Tanto assim é que os próprios actores dos acontecimentos tendem a ser ultrapassados por eles, como vimos em Portugal com a anterior maioria governativa mas, sobretudo, como sucedeu por duas vezes no Reino Unido, com os clamorosos erros de previsão dos líderes conservadores: David Cameron ao apostar no referendo sobre o Brexit, convicto de que a maioria dos britânicos não desejavam sair da União Europeia (UE), ou a sua sucessora Theresa May, acreditando num triunfo eleitoral esmagador sobre os trabalhistas que lhe daria um trunfo decisivo no processo negocial com a Europa.
Pode dizer-se que May foi vítima da sua própria mediocridade política, da sua incoerência de princípios – apoiou, embora frouxamente, Cameron, também ele dúplice, aliás, quanto à permanência do Reino Unido na UE – ou do clima de tensão suscitado pelos atentados terroristas de Manchester e Londres. Mas o processo dos acontecimentos em apenas algumas semanas, contrariando a grande maioria das expectativas e convicções iniciais, mostra como a velocidade de propagação do imprevisível pode provocar um abalo sísmico do que supúnhamos ser as tendências solidamente implantadas da realidade.
Imprevisível, de facto, um líder tão pouco carismático e anacrónico como Jeremy Corbyn – típico representante do velho socialismo britânico de extracção trotskista – ter-se tornado, no tempo de uma campanha que deveria servir para enterrá-lo definitivamente, o emblema da insubordinação face a um remake amadorístico de Thatcher, como é May. As receitas arcaicas de Corbyn, com o regresso ao Estado providência e nacionalizador dos saudosos tempos do Labour, disfarçando o seu jogo duplo sobre o Brexit, acabaram por parecer quase uma ousadia refrescante face ao conservadorismo amorfo e enfatuado de May.
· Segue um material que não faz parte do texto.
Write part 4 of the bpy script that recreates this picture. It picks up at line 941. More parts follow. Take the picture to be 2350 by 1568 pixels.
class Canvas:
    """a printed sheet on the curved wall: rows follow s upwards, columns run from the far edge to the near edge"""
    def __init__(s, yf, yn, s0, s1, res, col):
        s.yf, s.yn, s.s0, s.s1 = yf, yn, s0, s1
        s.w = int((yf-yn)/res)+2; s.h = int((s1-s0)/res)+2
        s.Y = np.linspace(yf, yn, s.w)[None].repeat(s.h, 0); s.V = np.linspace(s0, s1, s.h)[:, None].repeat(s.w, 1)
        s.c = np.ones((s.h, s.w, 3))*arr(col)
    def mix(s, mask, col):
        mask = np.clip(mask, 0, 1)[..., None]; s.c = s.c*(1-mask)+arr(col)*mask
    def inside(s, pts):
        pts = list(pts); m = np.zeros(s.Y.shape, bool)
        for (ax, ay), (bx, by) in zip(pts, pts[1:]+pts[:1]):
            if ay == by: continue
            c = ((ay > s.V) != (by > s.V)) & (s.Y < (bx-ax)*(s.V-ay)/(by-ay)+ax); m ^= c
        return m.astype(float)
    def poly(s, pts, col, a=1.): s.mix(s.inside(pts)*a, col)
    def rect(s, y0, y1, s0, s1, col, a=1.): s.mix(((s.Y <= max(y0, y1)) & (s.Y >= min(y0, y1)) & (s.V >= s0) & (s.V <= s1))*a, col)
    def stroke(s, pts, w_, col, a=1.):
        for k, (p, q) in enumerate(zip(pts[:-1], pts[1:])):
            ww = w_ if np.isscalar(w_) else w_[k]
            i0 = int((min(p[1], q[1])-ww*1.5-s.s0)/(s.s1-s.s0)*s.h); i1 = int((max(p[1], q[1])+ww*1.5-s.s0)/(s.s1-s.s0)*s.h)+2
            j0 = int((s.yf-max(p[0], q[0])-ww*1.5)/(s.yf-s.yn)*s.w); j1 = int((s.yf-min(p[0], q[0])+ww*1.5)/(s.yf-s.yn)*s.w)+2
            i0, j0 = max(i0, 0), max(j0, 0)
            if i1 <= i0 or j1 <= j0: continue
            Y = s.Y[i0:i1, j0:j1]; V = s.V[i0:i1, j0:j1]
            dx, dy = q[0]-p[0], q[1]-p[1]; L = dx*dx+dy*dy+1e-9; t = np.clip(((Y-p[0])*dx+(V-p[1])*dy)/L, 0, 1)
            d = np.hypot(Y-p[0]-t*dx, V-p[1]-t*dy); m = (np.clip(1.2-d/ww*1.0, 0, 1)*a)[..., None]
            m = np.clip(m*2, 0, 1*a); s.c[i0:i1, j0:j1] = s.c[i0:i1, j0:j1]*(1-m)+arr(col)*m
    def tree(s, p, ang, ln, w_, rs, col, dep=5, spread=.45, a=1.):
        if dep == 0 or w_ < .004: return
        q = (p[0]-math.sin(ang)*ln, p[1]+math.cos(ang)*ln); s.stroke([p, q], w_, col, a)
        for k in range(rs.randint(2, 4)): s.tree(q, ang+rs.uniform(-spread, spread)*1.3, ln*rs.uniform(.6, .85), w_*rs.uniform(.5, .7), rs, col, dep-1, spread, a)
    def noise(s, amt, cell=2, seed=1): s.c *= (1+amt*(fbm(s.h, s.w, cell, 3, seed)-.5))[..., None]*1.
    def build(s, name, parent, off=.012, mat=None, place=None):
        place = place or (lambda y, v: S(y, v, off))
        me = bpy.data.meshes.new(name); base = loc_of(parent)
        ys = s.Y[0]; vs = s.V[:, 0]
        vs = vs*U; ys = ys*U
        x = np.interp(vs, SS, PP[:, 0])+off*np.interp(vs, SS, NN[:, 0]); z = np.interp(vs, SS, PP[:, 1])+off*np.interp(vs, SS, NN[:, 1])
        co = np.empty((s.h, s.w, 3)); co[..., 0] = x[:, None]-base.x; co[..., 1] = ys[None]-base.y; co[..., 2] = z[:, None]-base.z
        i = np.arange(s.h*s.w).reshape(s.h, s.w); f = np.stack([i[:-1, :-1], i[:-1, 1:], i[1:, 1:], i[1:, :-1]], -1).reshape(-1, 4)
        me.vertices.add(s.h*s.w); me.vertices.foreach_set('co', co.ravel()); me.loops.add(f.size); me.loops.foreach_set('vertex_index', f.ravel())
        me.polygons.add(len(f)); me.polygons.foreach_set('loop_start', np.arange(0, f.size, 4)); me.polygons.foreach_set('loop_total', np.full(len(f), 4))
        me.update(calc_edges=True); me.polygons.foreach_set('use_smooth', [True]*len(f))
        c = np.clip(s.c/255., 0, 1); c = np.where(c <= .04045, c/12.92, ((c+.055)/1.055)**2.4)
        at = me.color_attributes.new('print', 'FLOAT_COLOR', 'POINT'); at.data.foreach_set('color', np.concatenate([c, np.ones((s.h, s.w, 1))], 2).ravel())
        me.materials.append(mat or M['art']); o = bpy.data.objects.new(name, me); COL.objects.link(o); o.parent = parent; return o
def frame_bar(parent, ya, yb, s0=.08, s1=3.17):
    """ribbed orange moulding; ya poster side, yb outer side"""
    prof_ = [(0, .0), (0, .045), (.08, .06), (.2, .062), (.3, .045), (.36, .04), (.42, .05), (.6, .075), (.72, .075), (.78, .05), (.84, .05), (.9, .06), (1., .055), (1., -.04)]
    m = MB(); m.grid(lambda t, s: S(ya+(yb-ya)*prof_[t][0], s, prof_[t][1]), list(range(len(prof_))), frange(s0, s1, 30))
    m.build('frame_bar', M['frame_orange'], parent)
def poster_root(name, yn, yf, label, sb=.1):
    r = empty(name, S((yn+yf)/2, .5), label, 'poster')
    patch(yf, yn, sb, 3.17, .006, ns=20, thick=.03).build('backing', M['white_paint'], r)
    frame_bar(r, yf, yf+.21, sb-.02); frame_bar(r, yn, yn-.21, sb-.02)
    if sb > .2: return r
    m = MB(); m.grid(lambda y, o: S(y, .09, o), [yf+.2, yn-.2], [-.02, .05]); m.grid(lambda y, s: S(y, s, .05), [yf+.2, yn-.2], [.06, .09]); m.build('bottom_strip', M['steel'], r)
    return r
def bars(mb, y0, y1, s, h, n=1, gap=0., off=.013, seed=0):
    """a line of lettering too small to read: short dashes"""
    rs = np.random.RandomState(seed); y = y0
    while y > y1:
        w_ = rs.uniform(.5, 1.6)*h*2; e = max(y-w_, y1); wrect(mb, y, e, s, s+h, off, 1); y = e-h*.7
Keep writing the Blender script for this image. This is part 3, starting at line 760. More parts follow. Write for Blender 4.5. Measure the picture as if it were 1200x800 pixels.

Não são apenas a pós-verdade e os «factos alternativos», tão caros a Trump, que estão em voga. Vivemos também numa era do imprevisível, em que as certezas aparentemente implantadas podem voar em estilhas por força do que nos surge – para o mal ou para o bem – como um sinal de mudança ou novidade. Nada se perde tudo se transforma.